Exercise prompt: Will you return, word for word, only the lines from the top of the data below down to and including the one with "obj('pin', bm, M_ledge, shut, smooth=True)"?
:: Data rows ::
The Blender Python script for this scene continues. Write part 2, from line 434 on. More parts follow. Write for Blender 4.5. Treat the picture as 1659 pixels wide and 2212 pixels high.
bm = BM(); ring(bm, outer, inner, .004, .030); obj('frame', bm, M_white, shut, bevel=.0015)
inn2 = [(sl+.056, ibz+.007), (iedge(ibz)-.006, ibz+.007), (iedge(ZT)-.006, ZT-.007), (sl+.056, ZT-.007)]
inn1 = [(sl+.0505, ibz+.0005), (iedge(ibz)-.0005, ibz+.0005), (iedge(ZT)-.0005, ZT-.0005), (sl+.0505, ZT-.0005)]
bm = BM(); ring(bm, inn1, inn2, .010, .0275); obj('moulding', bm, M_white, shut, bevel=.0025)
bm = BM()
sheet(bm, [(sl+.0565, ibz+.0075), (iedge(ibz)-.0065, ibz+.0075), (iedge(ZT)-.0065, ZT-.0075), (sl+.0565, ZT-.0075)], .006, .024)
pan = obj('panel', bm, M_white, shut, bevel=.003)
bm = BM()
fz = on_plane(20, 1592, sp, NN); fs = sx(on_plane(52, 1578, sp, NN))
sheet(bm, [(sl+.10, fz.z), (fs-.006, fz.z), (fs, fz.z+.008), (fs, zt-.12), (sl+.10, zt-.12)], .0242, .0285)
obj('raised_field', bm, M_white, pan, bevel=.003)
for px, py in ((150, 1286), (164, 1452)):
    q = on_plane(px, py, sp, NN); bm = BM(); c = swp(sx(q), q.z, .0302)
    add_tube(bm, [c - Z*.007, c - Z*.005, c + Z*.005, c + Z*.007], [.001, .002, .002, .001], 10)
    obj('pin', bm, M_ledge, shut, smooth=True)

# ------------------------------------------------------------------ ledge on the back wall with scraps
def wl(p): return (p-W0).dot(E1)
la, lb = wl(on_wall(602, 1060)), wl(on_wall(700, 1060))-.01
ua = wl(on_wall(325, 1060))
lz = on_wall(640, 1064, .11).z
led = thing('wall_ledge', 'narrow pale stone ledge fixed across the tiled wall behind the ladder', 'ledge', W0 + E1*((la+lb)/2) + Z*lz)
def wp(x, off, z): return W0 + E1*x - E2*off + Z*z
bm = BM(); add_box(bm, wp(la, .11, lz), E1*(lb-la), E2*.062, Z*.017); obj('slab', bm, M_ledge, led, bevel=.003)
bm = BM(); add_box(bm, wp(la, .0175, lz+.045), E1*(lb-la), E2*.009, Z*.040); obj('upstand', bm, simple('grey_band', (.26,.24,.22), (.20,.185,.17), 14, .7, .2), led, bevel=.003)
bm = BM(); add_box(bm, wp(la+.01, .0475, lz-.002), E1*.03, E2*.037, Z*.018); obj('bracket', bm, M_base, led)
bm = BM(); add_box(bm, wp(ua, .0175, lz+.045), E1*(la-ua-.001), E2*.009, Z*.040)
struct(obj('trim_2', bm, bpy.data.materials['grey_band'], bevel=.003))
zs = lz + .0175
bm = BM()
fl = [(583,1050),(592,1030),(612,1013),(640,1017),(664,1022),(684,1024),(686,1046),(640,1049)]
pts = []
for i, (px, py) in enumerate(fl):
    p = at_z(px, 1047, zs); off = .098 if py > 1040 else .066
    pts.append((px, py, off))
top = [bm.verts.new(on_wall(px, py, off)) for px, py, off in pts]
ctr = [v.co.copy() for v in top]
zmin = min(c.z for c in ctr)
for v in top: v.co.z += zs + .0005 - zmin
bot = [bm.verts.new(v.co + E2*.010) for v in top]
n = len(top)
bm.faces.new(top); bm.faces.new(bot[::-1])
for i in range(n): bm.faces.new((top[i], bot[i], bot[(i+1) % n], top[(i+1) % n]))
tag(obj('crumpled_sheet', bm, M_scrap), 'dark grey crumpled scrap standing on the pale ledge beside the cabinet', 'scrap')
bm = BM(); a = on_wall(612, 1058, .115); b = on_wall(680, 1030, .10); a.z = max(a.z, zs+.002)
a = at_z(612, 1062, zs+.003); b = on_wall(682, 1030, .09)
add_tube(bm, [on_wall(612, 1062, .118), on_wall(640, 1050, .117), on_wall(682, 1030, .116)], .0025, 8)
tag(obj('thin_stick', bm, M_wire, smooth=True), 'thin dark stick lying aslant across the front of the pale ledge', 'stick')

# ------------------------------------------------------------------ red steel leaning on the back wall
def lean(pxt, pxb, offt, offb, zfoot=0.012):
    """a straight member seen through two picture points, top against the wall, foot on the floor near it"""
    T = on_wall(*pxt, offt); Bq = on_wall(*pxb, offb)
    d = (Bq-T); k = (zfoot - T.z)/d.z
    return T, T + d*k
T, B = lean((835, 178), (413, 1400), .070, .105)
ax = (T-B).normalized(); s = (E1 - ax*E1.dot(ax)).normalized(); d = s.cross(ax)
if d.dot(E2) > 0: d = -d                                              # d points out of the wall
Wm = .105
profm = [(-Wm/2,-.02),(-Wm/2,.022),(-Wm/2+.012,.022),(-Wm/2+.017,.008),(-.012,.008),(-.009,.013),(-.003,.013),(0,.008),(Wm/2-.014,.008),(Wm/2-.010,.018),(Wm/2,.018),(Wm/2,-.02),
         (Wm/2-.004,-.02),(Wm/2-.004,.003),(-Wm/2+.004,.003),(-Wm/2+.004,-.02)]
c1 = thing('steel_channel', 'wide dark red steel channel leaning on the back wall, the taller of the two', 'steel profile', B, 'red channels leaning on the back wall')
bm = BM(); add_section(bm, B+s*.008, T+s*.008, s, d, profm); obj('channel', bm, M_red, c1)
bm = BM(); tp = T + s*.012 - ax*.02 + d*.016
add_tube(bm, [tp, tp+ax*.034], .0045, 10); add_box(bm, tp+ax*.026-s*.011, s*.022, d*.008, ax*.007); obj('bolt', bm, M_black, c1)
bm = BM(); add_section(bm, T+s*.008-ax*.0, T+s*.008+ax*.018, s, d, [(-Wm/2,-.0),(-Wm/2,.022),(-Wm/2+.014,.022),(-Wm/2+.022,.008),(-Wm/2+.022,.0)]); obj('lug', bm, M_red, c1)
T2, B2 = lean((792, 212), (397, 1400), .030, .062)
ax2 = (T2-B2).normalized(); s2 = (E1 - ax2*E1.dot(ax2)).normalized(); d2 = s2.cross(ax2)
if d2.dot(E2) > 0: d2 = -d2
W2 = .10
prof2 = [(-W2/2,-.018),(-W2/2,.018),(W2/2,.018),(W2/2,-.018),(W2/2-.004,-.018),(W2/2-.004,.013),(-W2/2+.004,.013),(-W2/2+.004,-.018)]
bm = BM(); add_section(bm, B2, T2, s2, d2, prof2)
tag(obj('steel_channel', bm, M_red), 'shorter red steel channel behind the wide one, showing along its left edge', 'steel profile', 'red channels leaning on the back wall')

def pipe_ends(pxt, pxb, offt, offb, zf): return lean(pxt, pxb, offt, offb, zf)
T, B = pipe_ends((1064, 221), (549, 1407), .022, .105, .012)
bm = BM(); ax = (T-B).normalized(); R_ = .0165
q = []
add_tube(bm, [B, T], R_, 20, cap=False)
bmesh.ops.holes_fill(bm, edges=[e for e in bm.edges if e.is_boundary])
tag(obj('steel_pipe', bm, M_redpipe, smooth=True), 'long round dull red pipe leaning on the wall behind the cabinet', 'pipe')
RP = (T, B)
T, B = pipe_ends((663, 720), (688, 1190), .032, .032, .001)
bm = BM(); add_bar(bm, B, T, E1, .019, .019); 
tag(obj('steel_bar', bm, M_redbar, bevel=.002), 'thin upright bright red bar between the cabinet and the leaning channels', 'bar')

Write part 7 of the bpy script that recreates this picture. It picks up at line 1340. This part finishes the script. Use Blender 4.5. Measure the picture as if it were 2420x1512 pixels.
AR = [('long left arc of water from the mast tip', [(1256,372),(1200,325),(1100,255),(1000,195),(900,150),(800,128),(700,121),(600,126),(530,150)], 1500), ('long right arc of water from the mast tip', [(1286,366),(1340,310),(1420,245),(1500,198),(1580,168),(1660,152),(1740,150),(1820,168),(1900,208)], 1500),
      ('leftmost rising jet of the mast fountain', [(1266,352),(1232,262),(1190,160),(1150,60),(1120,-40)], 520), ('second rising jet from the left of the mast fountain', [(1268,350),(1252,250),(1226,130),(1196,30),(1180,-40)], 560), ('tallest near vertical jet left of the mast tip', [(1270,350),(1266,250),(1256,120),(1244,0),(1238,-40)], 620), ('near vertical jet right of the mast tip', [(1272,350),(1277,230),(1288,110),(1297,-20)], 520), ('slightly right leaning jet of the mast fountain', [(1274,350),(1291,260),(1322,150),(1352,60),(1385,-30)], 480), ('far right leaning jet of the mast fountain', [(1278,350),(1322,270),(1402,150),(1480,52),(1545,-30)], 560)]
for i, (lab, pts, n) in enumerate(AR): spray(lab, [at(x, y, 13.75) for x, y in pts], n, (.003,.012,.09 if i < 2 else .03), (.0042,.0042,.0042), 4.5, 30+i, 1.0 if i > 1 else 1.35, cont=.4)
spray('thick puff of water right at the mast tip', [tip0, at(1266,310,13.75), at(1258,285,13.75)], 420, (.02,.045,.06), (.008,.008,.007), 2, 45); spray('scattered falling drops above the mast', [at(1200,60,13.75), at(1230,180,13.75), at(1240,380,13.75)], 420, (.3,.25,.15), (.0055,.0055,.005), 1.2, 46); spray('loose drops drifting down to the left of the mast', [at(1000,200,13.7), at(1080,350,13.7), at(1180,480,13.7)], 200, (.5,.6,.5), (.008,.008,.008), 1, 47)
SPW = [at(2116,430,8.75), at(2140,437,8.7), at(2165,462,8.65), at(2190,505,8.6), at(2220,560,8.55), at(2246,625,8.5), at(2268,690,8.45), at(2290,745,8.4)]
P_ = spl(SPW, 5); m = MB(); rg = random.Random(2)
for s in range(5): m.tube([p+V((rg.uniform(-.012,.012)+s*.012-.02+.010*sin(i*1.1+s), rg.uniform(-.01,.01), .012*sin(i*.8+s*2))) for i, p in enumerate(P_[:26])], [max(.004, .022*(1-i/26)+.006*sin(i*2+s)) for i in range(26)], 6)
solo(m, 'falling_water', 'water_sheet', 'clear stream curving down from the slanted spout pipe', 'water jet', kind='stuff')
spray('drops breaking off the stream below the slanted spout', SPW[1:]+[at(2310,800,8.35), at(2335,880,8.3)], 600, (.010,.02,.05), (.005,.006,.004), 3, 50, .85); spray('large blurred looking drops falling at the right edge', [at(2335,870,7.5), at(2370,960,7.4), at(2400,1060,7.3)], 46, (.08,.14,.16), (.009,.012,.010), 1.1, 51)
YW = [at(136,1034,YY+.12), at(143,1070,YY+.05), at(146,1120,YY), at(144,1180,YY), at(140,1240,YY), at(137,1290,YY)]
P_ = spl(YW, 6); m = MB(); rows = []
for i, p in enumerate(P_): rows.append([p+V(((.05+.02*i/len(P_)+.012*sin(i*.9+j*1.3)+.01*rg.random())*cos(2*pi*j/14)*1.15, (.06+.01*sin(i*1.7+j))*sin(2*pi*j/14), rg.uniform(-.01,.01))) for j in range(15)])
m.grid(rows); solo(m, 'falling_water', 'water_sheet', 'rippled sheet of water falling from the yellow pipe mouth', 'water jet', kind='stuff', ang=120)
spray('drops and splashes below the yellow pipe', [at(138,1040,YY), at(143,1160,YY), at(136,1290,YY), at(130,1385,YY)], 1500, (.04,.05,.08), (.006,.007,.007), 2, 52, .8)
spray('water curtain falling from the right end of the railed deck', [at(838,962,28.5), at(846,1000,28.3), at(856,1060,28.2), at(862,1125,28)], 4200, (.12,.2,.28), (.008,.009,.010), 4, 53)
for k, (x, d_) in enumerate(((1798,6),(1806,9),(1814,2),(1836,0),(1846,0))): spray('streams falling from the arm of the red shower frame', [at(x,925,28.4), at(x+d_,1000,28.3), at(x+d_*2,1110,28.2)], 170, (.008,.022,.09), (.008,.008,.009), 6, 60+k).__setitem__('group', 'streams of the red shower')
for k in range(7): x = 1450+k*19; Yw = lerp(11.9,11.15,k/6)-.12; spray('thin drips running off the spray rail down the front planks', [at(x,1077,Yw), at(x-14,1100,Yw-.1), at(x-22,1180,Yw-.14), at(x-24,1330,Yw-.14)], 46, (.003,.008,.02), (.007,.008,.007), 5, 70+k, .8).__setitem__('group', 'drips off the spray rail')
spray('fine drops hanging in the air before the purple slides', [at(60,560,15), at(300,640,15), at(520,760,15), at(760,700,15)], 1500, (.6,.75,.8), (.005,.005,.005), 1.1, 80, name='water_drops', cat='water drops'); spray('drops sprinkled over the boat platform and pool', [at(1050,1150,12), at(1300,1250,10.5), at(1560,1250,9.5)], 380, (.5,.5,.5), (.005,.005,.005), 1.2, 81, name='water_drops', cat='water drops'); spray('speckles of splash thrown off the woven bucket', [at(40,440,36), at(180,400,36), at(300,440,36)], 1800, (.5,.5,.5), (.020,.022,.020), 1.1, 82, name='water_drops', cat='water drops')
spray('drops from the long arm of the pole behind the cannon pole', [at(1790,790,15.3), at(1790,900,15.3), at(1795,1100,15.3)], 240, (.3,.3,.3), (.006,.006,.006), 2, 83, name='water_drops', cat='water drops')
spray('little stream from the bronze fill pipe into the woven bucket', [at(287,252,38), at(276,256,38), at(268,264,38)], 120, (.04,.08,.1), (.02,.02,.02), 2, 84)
:::
Response below:
The Blender Python script for this scene continues. Write part 2, from line 434 on. More parts follow. Write for Blender 4.5. Treat the picture as 1659 pixels wide and 2212 pixels high.
bm = BM(); ring(bm, outer, inner, .004, .030); obj('frame', bm, M_white, shut, bevel=.0015)
inn2 = [(sl+.056, ibz+.007), (iedge(ibz)-.006, ibz+.007), (iedge(ZT)-.006, ZT-.007), (sl+.056, ZT-.007)]
inn1 = [(sl+.0505, ibz+.0005), (iedge(ibz)-.0005, ibz+.0005), (iedge(ZT)-.0005, ZT-.0005), (sl+.0505, ZT-.0005)]
bm = BM(); ring(bm, inn1, inn2, .010, .0275); obj('moulding', bm, M_white, shut, bevel=.0025)
bm = BM()
sheet(bm, [(sl+.0565, ibz+.0075), (iedge(ibz)-.0065, ibz+.0075), (iedge(ZT)-.0065, ZT-.0075), (sl+.0565, ZT-.0075)], .006, .024)
pan = obj('panel', bm, M_white, shut, bevel=.003)
bm = BM()
fz = on_plane(20, 1592, sp, NN); fs = sx(on_plane(52, 1578, sp, NN))
sheet(bm, [(sl+.10, fz.z), (fs-.006, fz.z), (fs, fz.z+.008), (fs, zt-.12), (sl+.10, zt-.12)], .0242, .0285)
obj('raised_field', bm, M_white, pan, bevel=.003)
for px, py in ((150, 1286), (164, 1452)):
    q = on_plane(px, py, sp, NN); bm = BM(); c = swp(sx(q), q.z, .0302)
    add_tube(bm, [c - Z*.007, c - Z*.005, c + Z*.005, c + Z*.007], [.001, .002, .002, .001], 10)
    obj('pin', bm, M_ledge, shut, smooth=True)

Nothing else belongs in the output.